***** Data provided

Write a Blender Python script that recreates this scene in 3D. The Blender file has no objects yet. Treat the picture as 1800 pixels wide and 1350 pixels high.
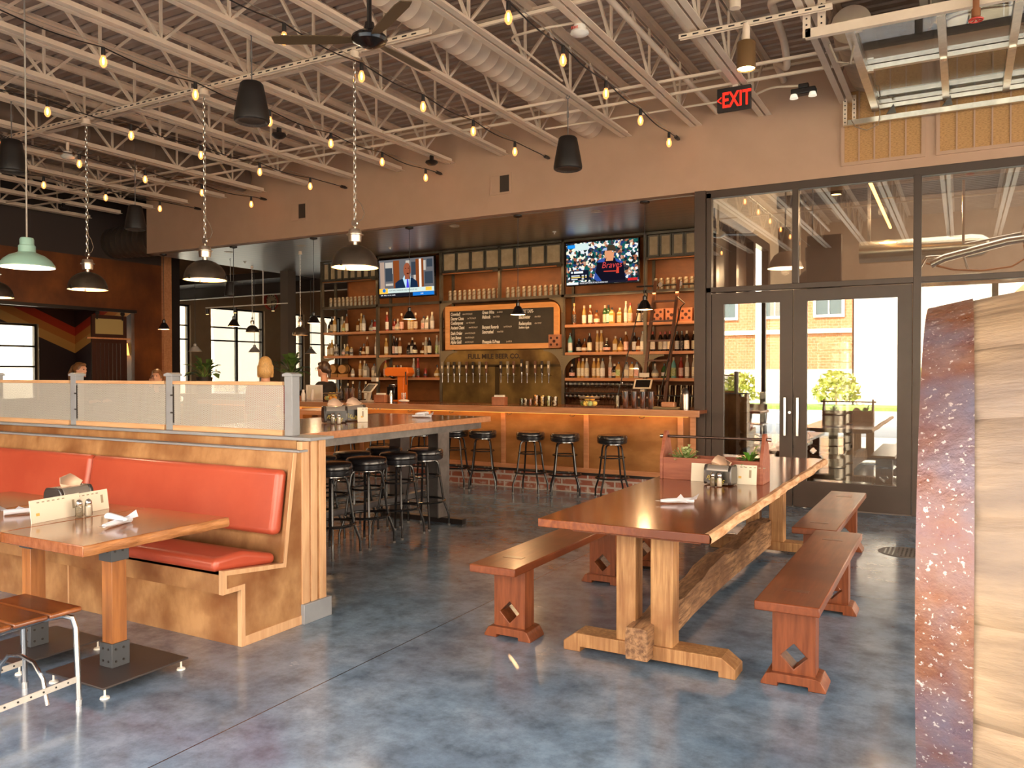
import bpy, math, random
from mathutils import Vector, Matrix
PI = math.pi
random.seed(7)
sc = bpy.context.scene
COL = sc.collection

# ------------------------------------------------------------------ camera
def make_camera():
    yaw, pitch, roll = 0.50986, -0.01527, -0.00151
    c, s = math.cos(yaw), math.sin(yaw)
    f = Vector((-s*math.cos(pitch), c*math.cos(pitch), math.sin(pitch)))
    r = Vector((c, s, 0.0)); u = r.cross(f)
    r2 = r*math.cos(roll) + u*math.sin(roll)
    u2 = -r*math.sin(roll) + u*math.cos(roll)
    m = Matrix(((r2.x, u2.x, -f.x, 0), (r2.y, u2.y, -f.y, 0), (r2.z, u2.z, -f.z, 1.52), (0, 0, 0, 1)))
    cd = bpy.data.cameras.new('camera'); co = bpy.data.objects.new('camera', cd)
    co.matrix_world = m
    cd.sensor_width = 36.0; cd.lens = 1416.0/1800.0*36.0
    cd.clip_start = 0.05; cd.clip_end = 300
    COL.objects.link(co); sc.camera = co
make_camera()

# ------------------------------------------------------------------ world, sun, exposure
def make_world():
    w = bpy.data.worlds.new('World'); sc.world = w; w.use_nodes = True
    nt = w.node_tree; nt.nodes.clear()
    out = nt.nodes.new('ShaderNodeOutputWorld'); bg = nt.nodes.new('ShaderNodeBackground')
    tc = nt.nodes.new('ShaderNodeTexCoord'); sp = nt.nodes.new('ShaderNodeSeparateXYZ')
    cr = nt.nodes.new('ShaderNodeValToRGB')
    nt.links.new(tc.outputs['Generated'], sp.inputs[0]); nt.links.new(sp.outputs['Z'], cr.inputs[0])
    e = cr.color_ramp.elements
    e[0].position = 0.0; e[0].color = (1.0, 0.79, 0.56, 1)
    e[1].position = 0.75; e[1].color = (0.60, 0.80, 1.0, 1)
    m = cr.color_ramp.elements.new(0.22); m.color = (1.0, 0.83, 0.64, 1)
    nt.links.new(cr.outputs[0], bg.inputs[0]); bg.inputs[1].default_value = WORLD
    nt.links.new(bg.outputs[0], out.inputs[0])
WORLD = 8.0
make_world()
def sun(direction, energy, color, angle=0.01):
    l = bpy.data.lights.new('sun', 'SUN'); l.energy = energy; l.color = color; l.angle = angle
    o = bpy.data.objects.new('sun', l); COL.objects.link(o)
    o.rotation_euler = Vector(direction).to_track_quat('-Z', 'Y').to_euler()
sun((0.30, -0.62, -0.72), 20.0, (1.0, 0.85, 0.66))
def portal(name, loc, rot, sx, sy):
    l = bpy.data.lights.new(name, 'AREA'); l.shape = 'RECTANGLE'; l.size = sx; l.size_y = sy
    l.cycles.is_portal = True
    o = bpy.data.objects.new(name, l); o.location = loc; o.rotation_euler = rot; COL.objects.link(o)
portal('front_opening_portal', (-1.5, -1.15, 1.7), (-PI/2, 0, 0), 11.8, 3.4)
portal('side_opening_portal', (5.98, 4.0, 1.85), (0, PI/2, 0), 3.7, 9.2)
def area(name, loc, rot, sx, sy, power, color):
    l = bpy.data.lights.new(name, 'AREA'); l.shape = 'RECTANGLE'; l.size = sx; l.size_y = sy
    l.energy = power; l.color = color
    o = bpy.data.objects.new(name, l); o.location = loc; o.rotation_euler = rot; COL.objects.link(o)
    return o
def point(name, loc, power, color, r=0.04, parent=None):
    l = bpy.data.lights.new(name, 'POINT'); l.energy = power; l.color = color; l.shadow_soft_size = r
    o = bpy.data.objects.new(name, l); o.location = loc; COL.objects.link(o); o.parent = parent
    return o
sc.view_settings.view_transform = 'Standard'; sc.view_settings.look = 'None'
sc.view_settings.exposure = 0.40; sc.view_settings.gamma = 1.0
sc.view_settings.use_curve_mapping = False
cy = sc.cycles
cy.max_bounces = 9; cy.diffuse_bounces = 4; cy.glossy_bounces = 4; cy.transmission_bounces = 5
cy.transparent_max_bounces = 12; cy.caustics_reflective = False; cy.caustics_refractive = False
cy.sample_clamp_indirect = 5.0; cy.use_denoising = True

# ------------------------------------------------------------------ materials
MATS = {}
def mat(name, c1=(.5, .5, .5), c2=None, scale=4.0, stretch=(1, 1, 1), rough=.5, metal=0.0, bump=0.0,
        coat=0.0, emit=None, es=0.0, lo=.35, hi=.65, c3=None, s3=1.2, rvar=0.0, detail=4.0, spec=.5, sheen=0.0):
    if name in MATS: return MATS[name]
    m = bpy.data.materials.new(name); m.use_nodes = True; nt = m.node_tree
    b = nt.nodes['Principled BSDF']
    b.inputs['Roughness'].default_value = rough; b.inputs['Metallic'].default_value = metal
    b.inputs['Base Color'].default_value = (*c1, 1); b.inputs['Coat Weight'].default_value = coat
    b.inputs['Coat Roughness'].default_value = .12; b.inputs['Specular IOR Level'].default_value = spec
    if emit:
        b.inputs['Emission Color'].default_value = (*emit, 1); b.inputs['Emission Strength'].default_value = es
    if c2 or bump or rvar:
        tc = nt.nodes.new('ShaderNodeTexCoord'); mp = nt.nodes.new('ShaderNodeMapping')
        mp.inputs['Scale'].default_value = stretch
        nz = nt.nodes.new('ShaderNodeTexNoise'); nz.inputs['Scale'].default_value = scale
        nz.inputs['Detail'].default_value = detail; nz.inputs['Roughness'].default_value = .6
        nt.links.new(tc.outputs['Object'], mp.inputs[0]); nt.links.new(mp.outputs[0], nz.inputs['Vector'])
        if c2:
            cr = nt.nodes.new('ShaderNodeValToRGB')
            cr.color_ramp.elements[0].position = lo; cr.color_ramp.elements[1].position = hi
            cr.color_ramp.elements[0].color = (*c1, 1); cr.color_ramp.elements[1].color = (*c2, 1)
            nt.links.new(nz.outputs['Fac'], cr.inputs[0]); src = cr.outputs[0]
            if c3:
                n2 = nt.nodes.new('ShaderNodeTexNoise'); n2.inputs['Scale'].default_value = s3; n2.inputs['Detail'].default_value = 5
                nt.links.new(tc.outputs['Object'], n2.inputs['Vector'])
                r2 = nt.nodes.new('ShaderNodeValToRGB'); r2.color_ramp.elements[0].position = .42; r2.color_ramp.elements[1].position = .68
                r2.color_ramp.elements[0].color = (0, 0, 0, 1); r2.color_ramp.elements[1].color = (1, 1, 1, 1)
                nt.links.new(n2.outputs['Fac'], r2.inputs[0])
                mx = nt.nodes.new('ShaderNodeMix'); mx.data_type = 'RGBA'
                nt.links.new(r2.outputs[0], mx.inputs['Factor']); nt.links.new(src, mx.inputs['A'])
                mx.inputs['B'].default_value = (*c3, 1); src = mx.outputs['Result']
            nt.links.new(src, b.inputs['Base Color'])
        if bump:
            bp = nt.nodes.new('ShaderNodeBump'); bp.inputs['Strength'].default_value = bump; bp.inputs['Distance'].default_value = .01
            nt.links.new(nz.outputs['Fac'], bp.inputs['Height']); nt.links.new(bp.outputs[0], b.inputs['Normal'])
        if rvar:
            mr = nt.nodes.new('ShaderNodeMapRange'); mr.inputs['From Min'].default_value = .3; mr.inputs['From Max'].default_value = .7
            mr.inputs['To Min'].default_value = max(0, rough-rvar); mr.inputs['To Max'].default_value = rough+rvar
            nt.links.new(nz.outputs['Fac'], mr.inputs[0]); nt.links.new(mr.outputs[0], b.inputs['Roughness'])
    MATS[name] = m
    return m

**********

**Task to complete:**
Copy out each line of the data where the string "scene" appears.

**Final result:**
Write a Blender Python script that recreates this scene in 3D. The Blender file has no objects yet. Treat the picture as 1800 pixels wide and 1350 pixels high.
sc = bpy.context.scene